■ Record set
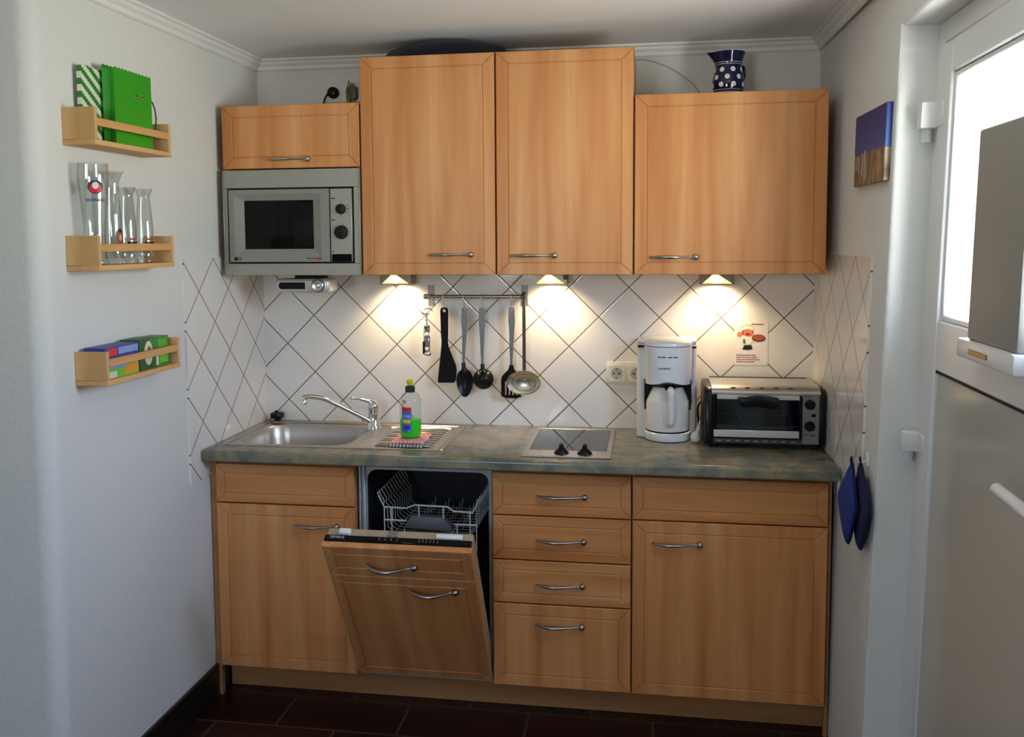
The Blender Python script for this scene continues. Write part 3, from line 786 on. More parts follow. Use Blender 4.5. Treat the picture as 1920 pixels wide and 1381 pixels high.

--

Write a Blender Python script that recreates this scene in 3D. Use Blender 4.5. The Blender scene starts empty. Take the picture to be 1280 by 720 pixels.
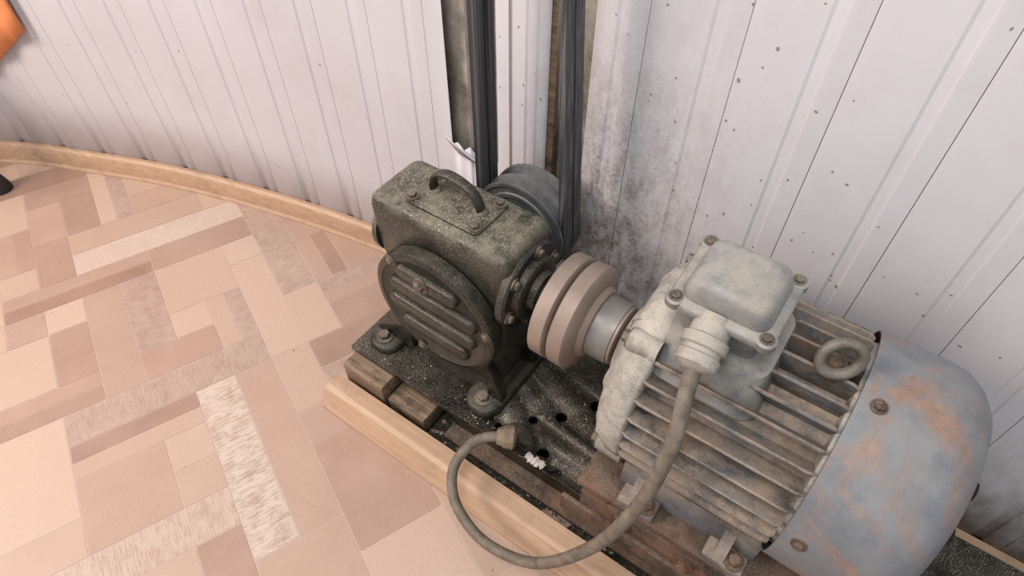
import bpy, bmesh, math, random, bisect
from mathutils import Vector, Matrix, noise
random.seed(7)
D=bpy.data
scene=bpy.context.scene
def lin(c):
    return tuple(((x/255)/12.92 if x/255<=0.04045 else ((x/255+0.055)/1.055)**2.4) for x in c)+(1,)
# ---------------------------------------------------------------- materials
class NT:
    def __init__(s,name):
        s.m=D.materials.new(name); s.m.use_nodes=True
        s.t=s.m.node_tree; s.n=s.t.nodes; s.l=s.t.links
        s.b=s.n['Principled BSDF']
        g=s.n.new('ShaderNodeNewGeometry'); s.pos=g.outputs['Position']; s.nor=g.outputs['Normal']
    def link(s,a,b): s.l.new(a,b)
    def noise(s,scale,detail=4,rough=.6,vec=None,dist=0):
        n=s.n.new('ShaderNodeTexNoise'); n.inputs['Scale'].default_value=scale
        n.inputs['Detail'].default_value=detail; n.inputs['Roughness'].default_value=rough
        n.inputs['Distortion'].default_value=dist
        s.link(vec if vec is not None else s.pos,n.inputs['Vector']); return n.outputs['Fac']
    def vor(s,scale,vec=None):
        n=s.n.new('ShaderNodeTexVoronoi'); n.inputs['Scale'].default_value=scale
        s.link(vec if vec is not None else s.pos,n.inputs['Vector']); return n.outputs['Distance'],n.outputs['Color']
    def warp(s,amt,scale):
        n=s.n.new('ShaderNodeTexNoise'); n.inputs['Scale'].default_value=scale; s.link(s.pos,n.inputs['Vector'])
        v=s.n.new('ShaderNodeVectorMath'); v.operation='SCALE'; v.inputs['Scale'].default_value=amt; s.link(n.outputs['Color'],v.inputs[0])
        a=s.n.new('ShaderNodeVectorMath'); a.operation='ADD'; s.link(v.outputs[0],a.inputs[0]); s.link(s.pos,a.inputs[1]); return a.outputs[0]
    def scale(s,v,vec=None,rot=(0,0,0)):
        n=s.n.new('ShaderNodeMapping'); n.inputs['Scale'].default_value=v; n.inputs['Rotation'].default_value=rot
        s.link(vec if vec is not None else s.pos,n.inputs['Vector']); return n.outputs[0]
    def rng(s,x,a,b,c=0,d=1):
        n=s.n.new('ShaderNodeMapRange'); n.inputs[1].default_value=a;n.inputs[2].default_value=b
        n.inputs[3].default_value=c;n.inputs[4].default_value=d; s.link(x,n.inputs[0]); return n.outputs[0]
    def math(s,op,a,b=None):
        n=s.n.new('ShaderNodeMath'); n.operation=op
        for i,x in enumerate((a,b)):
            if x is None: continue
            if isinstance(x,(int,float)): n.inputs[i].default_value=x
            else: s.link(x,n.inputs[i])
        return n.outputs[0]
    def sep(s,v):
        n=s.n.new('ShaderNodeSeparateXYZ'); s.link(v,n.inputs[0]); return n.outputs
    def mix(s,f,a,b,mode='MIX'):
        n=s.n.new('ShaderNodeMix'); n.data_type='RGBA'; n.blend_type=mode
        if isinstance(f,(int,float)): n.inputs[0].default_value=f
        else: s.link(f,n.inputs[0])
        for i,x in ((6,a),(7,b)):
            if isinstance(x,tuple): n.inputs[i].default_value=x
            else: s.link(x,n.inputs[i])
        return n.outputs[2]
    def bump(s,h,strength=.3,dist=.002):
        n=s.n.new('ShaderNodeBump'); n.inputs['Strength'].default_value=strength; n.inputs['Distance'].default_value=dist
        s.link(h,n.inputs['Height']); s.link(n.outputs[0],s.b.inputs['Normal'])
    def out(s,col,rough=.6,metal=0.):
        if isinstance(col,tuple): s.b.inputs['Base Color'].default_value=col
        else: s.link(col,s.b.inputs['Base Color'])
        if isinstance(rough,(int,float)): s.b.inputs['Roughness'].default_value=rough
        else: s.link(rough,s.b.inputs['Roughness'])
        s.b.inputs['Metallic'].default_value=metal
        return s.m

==

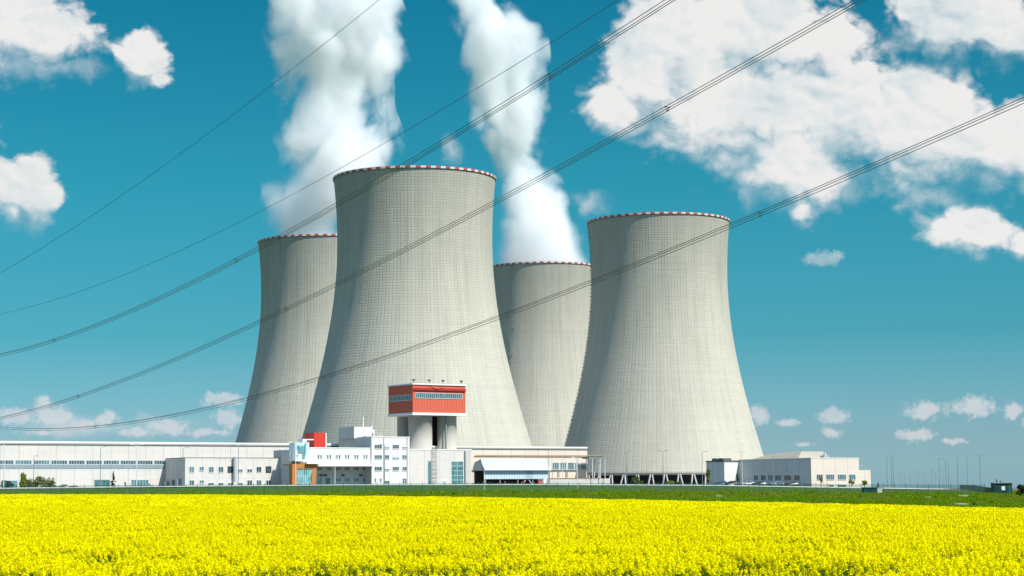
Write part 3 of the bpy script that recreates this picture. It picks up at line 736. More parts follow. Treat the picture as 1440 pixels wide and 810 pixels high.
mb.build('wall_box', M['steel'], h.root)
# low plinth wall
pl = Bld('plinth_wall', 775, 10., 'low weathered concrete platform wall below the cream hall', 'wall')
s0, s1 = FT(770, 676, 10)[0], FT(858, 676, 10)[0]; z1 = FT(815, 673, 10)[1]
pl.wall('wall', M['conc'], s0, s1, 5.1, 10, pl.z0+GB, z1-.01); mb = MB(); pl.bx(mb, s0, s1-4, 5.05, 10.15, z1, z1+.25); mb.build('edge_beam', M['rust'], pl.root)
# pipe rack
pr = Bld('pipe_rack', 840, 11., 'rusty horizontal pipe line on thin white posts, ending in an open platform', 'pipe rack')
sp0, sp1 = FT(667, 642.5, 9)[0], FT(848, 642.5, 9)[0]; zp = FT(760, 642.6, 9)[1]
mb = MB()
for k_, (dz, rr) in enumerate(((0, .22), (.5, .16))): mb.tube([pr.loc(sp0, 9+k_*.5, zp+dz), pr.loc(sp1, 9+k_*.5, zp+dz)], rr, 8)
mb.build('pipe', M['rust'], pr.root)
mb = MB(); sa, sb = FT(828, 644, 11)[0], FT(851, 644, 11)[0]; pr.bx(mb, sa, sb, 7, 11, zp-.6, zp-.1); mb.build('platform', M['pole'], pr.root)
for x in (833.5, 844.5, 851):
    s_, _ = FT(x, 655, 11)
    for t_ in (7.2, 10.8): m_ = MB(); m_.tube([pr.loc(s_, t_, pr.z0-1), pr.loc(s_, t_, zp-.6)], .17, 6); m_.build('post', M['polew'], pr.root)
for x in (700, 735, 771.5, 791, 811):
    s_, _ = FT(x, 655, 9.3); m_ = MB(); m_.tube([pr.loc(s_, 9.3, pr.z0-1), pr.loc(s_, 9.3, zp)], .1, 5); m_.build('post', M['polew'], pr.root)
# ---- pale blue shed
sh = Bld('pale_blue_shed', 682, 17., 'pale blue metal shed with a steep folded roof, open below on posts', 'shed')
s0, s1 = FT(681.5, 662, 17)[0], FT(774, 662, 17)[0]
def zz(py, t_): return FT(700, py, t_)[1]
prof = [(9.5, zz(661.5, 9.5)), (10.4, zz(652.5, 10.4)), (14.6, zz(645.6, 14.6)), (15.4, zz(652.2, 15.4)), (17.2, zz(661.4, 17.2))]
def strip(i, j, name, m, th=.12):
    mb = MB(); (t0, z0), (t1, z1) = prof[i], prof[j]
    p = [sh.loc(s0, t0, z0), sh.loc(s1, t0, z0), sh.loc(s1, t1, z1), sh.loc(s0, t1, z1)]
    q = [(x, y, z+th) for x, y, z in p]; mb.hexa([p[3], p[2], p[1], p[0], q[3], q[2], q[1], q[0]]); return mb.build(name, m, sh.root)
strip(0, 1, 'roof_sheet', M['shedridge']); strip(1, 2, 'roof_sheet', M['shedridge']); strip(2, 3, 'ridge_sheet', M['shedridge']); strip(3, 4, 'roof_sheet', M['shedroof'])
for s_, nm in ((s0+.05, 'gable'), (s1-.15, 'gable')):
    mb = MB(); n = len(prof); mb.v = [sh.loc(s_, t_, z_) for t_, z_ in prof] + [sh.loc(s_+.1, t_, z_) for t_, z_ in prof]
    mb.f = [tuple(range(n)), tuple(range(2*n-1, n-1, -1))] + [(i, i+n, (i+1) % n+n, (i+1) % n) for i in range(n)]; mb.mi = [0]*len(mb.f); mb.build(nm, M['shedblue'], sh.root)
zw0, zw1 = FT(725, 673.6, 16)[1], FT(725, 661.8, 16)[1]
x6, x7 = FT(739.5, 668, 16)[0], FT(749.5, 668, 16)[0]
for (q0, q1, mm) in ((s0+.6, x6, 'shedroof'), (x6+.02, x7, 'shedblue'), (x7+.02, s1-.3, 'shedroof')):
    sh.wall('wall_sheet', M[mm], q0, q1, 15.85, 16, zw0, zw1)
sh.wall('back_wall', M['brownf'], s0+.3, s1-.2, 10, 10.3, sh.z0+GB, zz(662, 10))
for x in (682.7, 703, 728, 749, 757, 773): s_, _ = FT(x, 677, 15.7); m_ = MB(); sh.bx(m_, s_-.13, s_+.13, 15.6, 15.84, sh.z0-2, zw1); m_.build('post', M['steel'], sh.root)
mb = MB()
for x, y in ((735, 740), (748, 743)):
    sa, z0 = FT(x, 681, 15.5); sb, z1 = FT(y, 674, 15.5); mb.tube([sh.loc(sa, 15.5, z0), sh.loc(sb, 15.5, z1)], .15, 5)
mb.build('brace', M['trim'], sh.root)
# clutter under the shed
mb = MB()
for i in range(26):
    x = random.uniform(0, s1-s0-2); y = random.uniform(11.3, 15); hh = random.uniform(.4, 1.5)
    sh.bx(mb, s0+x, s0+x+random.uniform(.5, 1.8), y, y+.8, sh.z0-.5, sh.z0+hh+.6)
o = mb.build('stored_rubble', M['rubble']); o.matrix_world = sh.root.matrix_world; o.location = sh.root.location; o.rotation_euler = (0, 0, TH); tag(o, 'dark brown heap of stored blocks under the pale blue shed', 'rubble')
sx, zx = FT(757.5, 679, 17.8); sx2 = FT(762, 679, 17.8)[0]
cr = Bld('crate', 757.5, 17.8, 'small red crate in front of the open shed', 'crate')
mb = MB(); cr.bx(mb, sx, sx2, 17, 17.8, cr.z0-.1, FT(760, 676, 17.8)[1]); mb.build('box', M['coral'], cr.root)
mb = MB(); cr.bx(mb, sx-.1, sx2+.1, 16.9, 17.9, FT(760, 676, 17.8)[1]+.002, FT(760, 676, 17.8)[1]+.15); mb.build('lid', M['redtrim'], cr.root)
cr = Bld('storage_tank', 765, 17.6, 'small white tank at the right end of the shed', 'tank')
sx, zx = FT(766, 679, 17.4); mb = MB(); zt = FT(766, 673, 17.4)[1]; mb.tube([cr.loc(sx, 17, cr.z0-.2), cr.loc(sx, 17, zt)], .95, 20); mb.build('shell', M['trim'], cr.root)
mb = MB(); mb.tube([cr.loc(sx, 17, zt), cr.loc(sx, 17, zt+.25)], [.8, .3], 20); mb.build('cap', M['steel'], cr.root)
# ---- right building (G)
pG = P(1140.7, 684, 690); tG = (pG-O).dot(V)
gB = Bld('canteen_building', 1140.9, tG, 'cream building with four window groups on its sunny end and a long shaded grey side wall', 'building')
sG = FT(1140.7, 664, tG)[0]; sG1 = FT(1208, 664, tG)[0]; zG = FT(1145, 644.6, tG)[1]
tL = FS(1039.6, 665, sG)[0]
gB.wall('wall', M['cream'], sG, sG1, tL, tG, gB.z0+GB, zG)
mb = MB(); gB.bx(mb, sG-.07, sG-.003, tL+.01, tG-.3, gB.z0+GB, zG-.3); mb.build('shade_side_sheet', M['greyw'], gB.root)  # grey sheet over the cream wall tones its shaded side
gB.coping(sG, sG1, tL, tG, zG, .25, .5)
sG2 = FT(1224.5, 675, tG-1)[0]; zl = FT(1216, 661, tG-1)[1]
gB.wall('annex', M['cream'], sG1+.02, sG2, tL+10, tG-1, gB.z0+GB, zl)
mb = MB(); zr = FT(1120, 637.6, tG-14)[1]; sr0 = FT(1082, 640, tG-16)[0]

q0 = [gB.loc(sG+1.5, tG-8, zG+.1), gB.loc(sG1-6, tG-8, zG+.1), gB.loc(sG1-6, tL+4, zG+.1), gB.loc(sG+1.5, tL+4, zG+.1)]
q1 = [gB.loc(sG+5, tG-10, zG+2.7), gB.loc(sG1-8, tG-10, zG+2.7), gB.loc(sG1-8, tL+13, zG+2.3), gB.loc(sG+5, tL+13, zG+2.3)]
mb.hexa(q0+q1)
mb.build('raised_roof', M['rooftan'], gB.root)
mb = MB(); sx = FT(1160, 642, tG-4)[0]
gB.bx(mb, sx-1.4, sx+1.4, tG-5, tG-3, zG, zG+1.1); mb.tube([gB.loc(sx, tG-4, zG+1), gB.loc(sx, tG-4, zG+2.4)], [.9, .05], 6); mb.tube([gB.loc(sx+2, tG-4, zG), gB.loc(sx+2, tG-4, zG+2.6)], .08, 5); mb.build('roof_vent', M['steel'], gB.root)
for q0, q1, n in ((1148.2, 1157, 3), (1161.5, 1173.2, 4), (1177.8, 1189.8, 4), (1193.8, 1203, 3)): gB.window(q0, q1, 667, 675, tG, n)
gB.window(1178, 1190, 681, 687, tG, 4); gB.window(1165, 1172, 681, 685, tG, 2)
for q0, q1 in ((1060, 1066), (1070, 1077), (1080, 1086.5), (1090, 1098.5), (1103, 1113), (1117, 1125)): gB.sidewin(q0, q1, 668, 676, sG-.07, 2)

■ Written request
From the listing above, pick out every line containing "that".

■ Full answer
Write a Blender Python script that recreates this scene in 3D. Use Blender 4.5. The Blender scene starts empty. Take the picture to be 1280 by 720 pixels.
Write part 3 of the bpy script that recreates this picture. It picks up at line 736. More parts follow. Treat the picture as 1440 pixels wide and 810 pixels high.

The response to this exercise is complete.